Saturday, September 17, 2011

jub jub

This week status effects and their related actions were done. Additionally the data portion of abilities was down in addition to part of their implementation.

Saturday, September 10, 2011

microimplementation

I have begun implementing the battle system in tiny independent pieces. So far this is going pretty well! Currently I have damage processing, conditionals (non-trivial when game data can be transferred over the network so an ordinary eval statement is out of the question), and actions. I will talk more about this design strategy next week!

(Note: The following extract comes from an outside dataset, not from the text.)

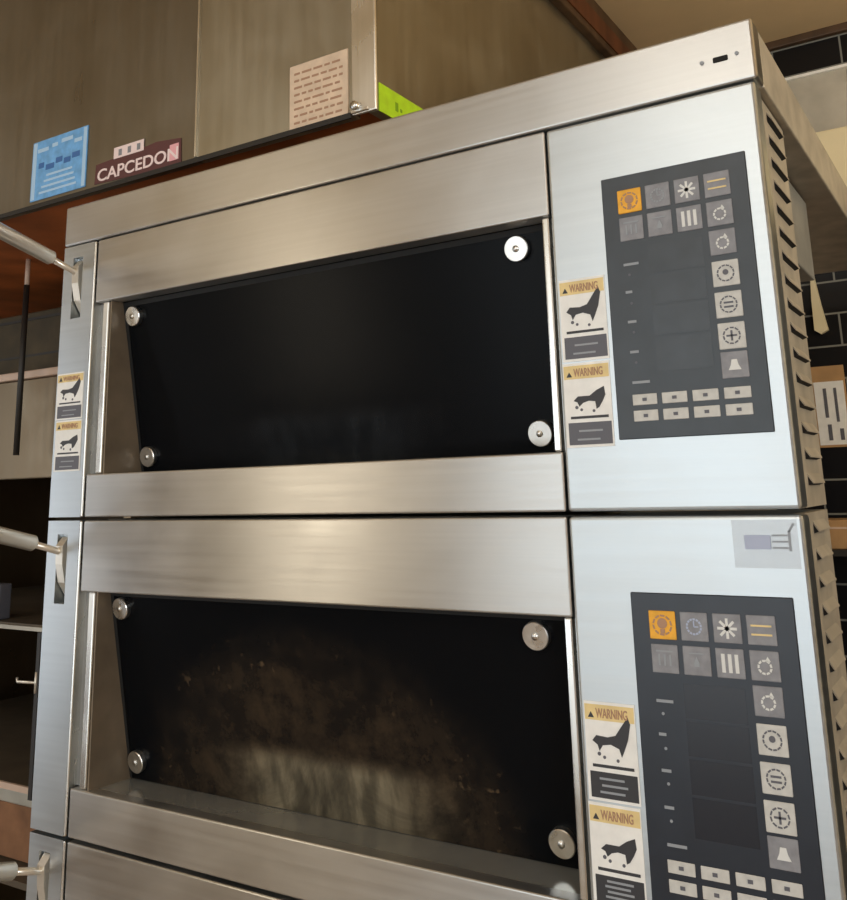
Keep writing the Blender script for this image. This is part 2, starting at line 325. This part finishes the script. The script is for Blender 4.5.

Saturday, September 3, 2011

batter

I added a new model-file selection prompt, a sync and change model button, and even optimized the DB slow issue (h2o used to take 4 seconds to load. now it's instant)- which turned out to be a fairly simple error on my part. Hooray! Next week, the battle system begins.

Saturday, August 27, 2011

Return to Gruedorf

The gruedorf site was down for like a week and without a timer to nag me I simply didn't care to update this thing. But that's all in the past.

Updates or not, plenty of progress has went down. In short summary the current build of the game lets 4 players connect together using a simple gui, walk around the map in a turn-based fashion, and chat.

That was completed weeks ago. More recently I have been churning out technical documentation for the battle system's mechanics and designing how the main game plays out. More recently I took ikaDB out of the attic, ripped out its dependencies on iked (since ika in general is now dead), renamed it to GameDB (I need a better name), and have begun to spruce it up a bit for this project.

The first improvement I've made is caching the GUI for models. More specifically: wxpython (or possibly the database itself) is really slow at generating the GUI for each model, so I added caching the generated model GUIs at start up so the interface is much snappier now. Unfortunately I couldn't make it cache modal pop-ups for add/editing sub-models due to how wx works, but those are used less frequently and they cache after the first instance so it's not too bad.

Next up is revising the GUI for its new standalone format, fixing up the bugs I encountered while working on Hydration 2, and trying to speed up the underlying DB access (presently it's too slow to use in real-time, you basically have to load the entire thing into your game at start-up, and that takes a few seconds. I hate this and want to fix it. I'm not sure of the underlying cause yet.) I'm toying with the idea of a public release of GameDB since it would be useful for virtually any game written in Python, but there's a lot of nasty gunk in it I'd want cleaned up before a public release.

Saturday, June 18, 2011

aaaaaaa

Some design doc work was done. That was it! for reasons beyond my control.

Saturday, June 11, 2011

Find Path

I got the beginning of pathfinding done but there's still additional work to be done on it. Then I realized my planning was insufficent to determine how to connect the dots so I went back and started expanding the design doc for the code. And I am still doing just that. A poor week.

Saturday, June 4, 2011

Bugs, bugs, bugs

My goal for the week, after some soul searching, was to get sprites working. That goal has been mostly completed.

It's partially due to my inexperience with it but so far C++ is like working in sludge since virtually every additional piece of functionality I add gets a bug/flaw associated with it that takes an hour or more to fix before I can move on to the next thing (hello thar manual memory management). Hopefully that becomes less plentiful as I get used to it.